Security Distribution for Linux Clusters

We used the LSM security hooks in the DSM to add our security labels to the IP messages. We now demonstrate how we achieved this by presenting an example of an application that sends a packet over the network by writing to a socket. The application uses some of the library calls. At one point, a system call is generated that passes the message to the Linux kernel. The entry point to the kernel socket implementation is the function sys_socketcall(), located in net/socket.c. In the chain of calls, the sock_sendmsg() function (Listing 1) in net/socket.c is executed.

sock_sendmsg
(struck socket *sock, struct msghdr *msg, int size)
{
  int err;
  struct scm_cookie scm;

  err =
    security_ops->socket_ops->sendmsg(sock,
                                      msg, size);
  if(err)
    return(err);
  ...

}

One of the first actions in the function is to execute the security hook (security_ops->socket_ops->sendmsg(...)). This hook ends up in the DSM socket hook that modifies the IP packet, as shown in Listing 2.

int dsi_socket_sendmsg(struct socket *sock,
                       struct msghdr *msg, int size)
{
...

inode_security_t *isec;
struck sock sk;
struct ip_options *opt =  NULL;
int optlen = NSID_BASE_LEN + NSID_SSID_LEN +
             NSID_NODEID_LEN; //8 +_6 + 6
unsigned char optptr[optlen];

  ...

  sk = sock->sk;
  opt = sk->protinfo.af_inet.opt;
  dsi_options_fill (isec, optptr, optlen);
  dsi_ip_options_get(&opt, optptr, optlen);
  opt = xchg(&sk->protinfo.af_inet.opt, opt);

...
}

The function dsi_options_fill sets up the security information to the buffer as specified in the previous paragraph. Later, in subsequent functions, this security information is attached to the IP message as options. The SID is derived from the socket security ID, and the NID is global for the whole node—there is no need to pass it as a parameter to the function.
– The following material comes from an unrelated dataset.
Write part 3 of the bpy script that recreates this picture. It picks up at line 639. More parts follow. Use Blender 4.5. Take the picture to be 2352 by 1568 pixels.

After this action, the modified packet with the security information added is forwarded for normal processing in the kernel and finally is sent over the network. At the receiving side, the incoming messages are stored in the sk_buff structures and preprocessed in a series of functions and hooks. One of these functions is ip_options_compile (Listing 3) in /net/ipv4/ip_options.c, where the options are processed.

int
ip_options_compile (struct ip_options *opt,
                    struct sk_buff *skb)
{
unsigned char *pp_ptr;
unsigned char *optptr;

  ...

  case IPOPT_CIPSO:

    if(security_ops->ip_ops->decode_options(skb,
                                    optptr, &pp_ptr)
      goto error;
      break;
  ...
}

For the CIPSO case, the security hook decode_options is called. This hook is replaced by the DSM dsi_decode_options hook, where the security parameters (SID, NID) from the incoming packet are read and stored in the security structure attached to this sk_buff. The sk_buff buffers, populated with the security information, are attached to the receiving socket queue, where they are waiting to be read by the receiving application. In order to read them, the application issues the system call sys_socketcall (), as it did for the sending packet. The call once again goes through the DSM security hook, where the receiving socket security ID is validated against the sk_buff security of the incoming packet. If the socket is not allowed to receive the packets with a given security ID, then those packets are dropped. Listing 4 shows the kernel function in include/net/sock.h.

int
sock_queue_rcv_skb (struct sock *sk,
                    struct sk_buff *skb)
{
int err=0;

  ...

  err=security_ops->socket_ops->sock_rcv_skb (sk,
                                              skb);

  if(err)
    return (err);
  ...
}

As we can see, the security hook sock_rcv_skb is called. This hook then is replaced by the DSM function dsi_sock_rcv_skb when the DSM is loaded. In this function, the security validation is performed. From the example code we can see work needs to be done to manipulate the security labels.